Sektör haksız rekabet ile de mücadele ediyor

Son yıllarda ihracat pazar­larında yaşanan sıkıntıların yanında sektör olarak Çin, Hindistan ve Pakistan gibi ülkelerden yapılan ithalattan kaynaklanan haksız rekabet ile de mücadele ettiklerini belirten Şenocak Şunları söy­ledi: “2014 yılında ayakkabı ithalatına getirilen ilave ver­giler sayesinde ayakkabı sek­törümüz genel konjonktörel olumsuzluklardan görece en az etkilenen sektör olmuştur.
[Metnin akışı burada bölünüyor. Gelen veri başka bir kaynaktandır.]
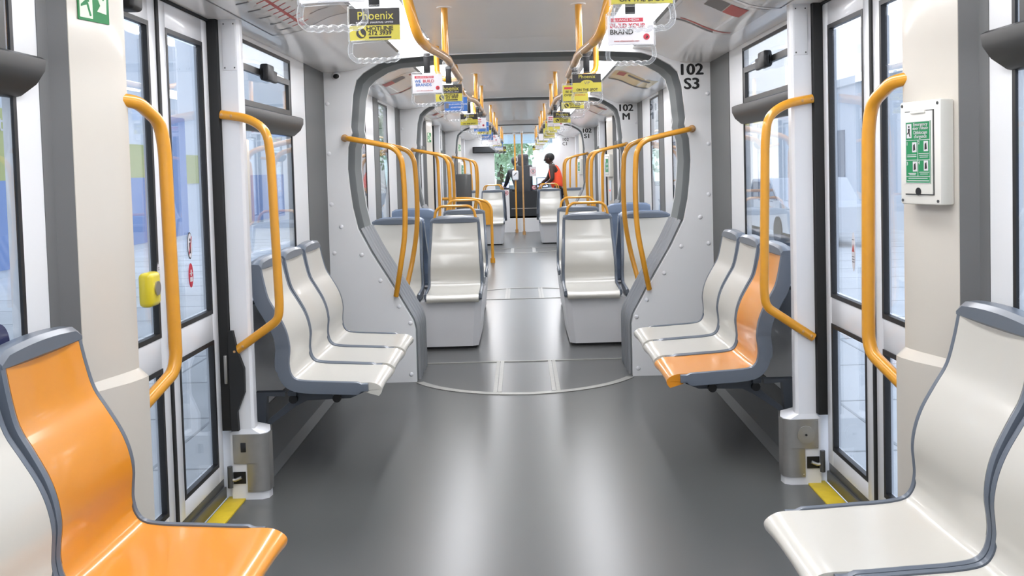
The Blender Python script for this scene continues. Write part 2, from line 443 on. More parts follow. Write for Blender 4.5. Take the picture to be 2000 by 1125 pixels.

Vergiler sayesinde yerli ayak­kabı üreticilerimiz ayakta kal­mış dolayısıyla istihdamdaki düşüş diğer alt sektörlere göre daha az olmuştur. Bunun yanı sıra ucuz olduğu kadar kalite­siz ve sağlıksız olan ithalatın da engellenmesiyle tüketicile­rimiz de korunmuştur. Ancak deri konfeksiyon alt sektö­rümüzde ucuz ve sağlıksız ürün ithalatından kaynaklanan haksız rekabet baskısı devam etmektedir. 2014 yılında 80 milyon dolarlık deri ceket ithalatı yapılmış, ithalatta ar­tış yüzde 21 gibi yüksek bir oranda gerçekleşmiştir. Buna karşın ülkemizde yüksek ka­liteli deri ceket üreten firma­larımız kapasitelerinin yüzde 10'unu kullanabilmişlerdir. Deri Konfeksiyon sektörü olarak sağlıklı rekabete karşı değiliz ancak Çin'den gelen ucuz ve sağlıksız ürünlerle re­kabet etmemiz hem mümkün değil. Bu nedenle Söz konusu ülkelerden yapılan ithalatın yerli üretim üzerinde yapmış olduğu tahribatın önlenmesi amacıyla Ekonomi Bakanlığı tarafından gerekli tedbirlerin alınması yönünde girişimle­rimiz devam etmektedir. Bu kapsamda özellikle üçüncü ülkelerden yapılan deri kon­feksiyon ürünlerinin ithalatına ilave gümrük vergisi getirilme­sini talep ediyoruz.

 

Sorunlar ekonomi yönetimine aktarıldı

Dünyada ve bölgede yaşanan ekonomik durgunluk ve sıkın­tılardan dolayı daralan piyasa için bu geçiş dönemini en az zararla atlatabilmek adına ekonomi yönetiminden bazı taleplerde bulunduklarını be­lirten Şenocak şu açıklamalar­da bulundu: “Sektör paydaşları ile yaptığımız görüşmelerden çıkan sorun ve önerilerimi­zi Ekonomi Bakanlığına arz ettik. Belirlemiş olduğumuz yeni ihracat hedefimiz doğ­rultusunda üretim yerlerimizi geliştirmemiz ve değiştirmemiz gerekiyor, sektöre faizsiz kredi desteği sağlanması, Eximbank ihracat kredilerinin sürelerinin uzatılması, Rusya'da yatırım yapmış firmaların finansal yükümlülüklerinin yeniden ya­pılandırılması, özel bankaların teminatlı kredileri geri çağır­malarının önlenmesi, kamu alacaklarının ertelenmesi, DİR belge kapatmalarında ilave sü­re tanınması, ihracata yönelik ürünlerde ÖTV'nin kaldırılması ve geri gelen eşyaya gümrük mevzuatı kapsamında kolay­lık sağlanmasını istedik. Bu önerilerimiz yerine getirilirse sektörümüz yaşanan sorunları daha rahat aşacaktır. 1998 ve 2008 yıllarında yaşanılan kriz­leri de sektör olarak atlattığı­mız gibi bu süreci de başarıyla yöneteceğiz. Bu sürecin doğal bir sonucu olarak firmalarımız Katma Değeri Yüksek Ürünler üreterek daha rekabetçi bir ya­pıya kavuşacaklar ve pazar çe­şitliliğini arttıracaklardır. Buna istinaden ihracat hedefimize yaklaşmış olacağız.”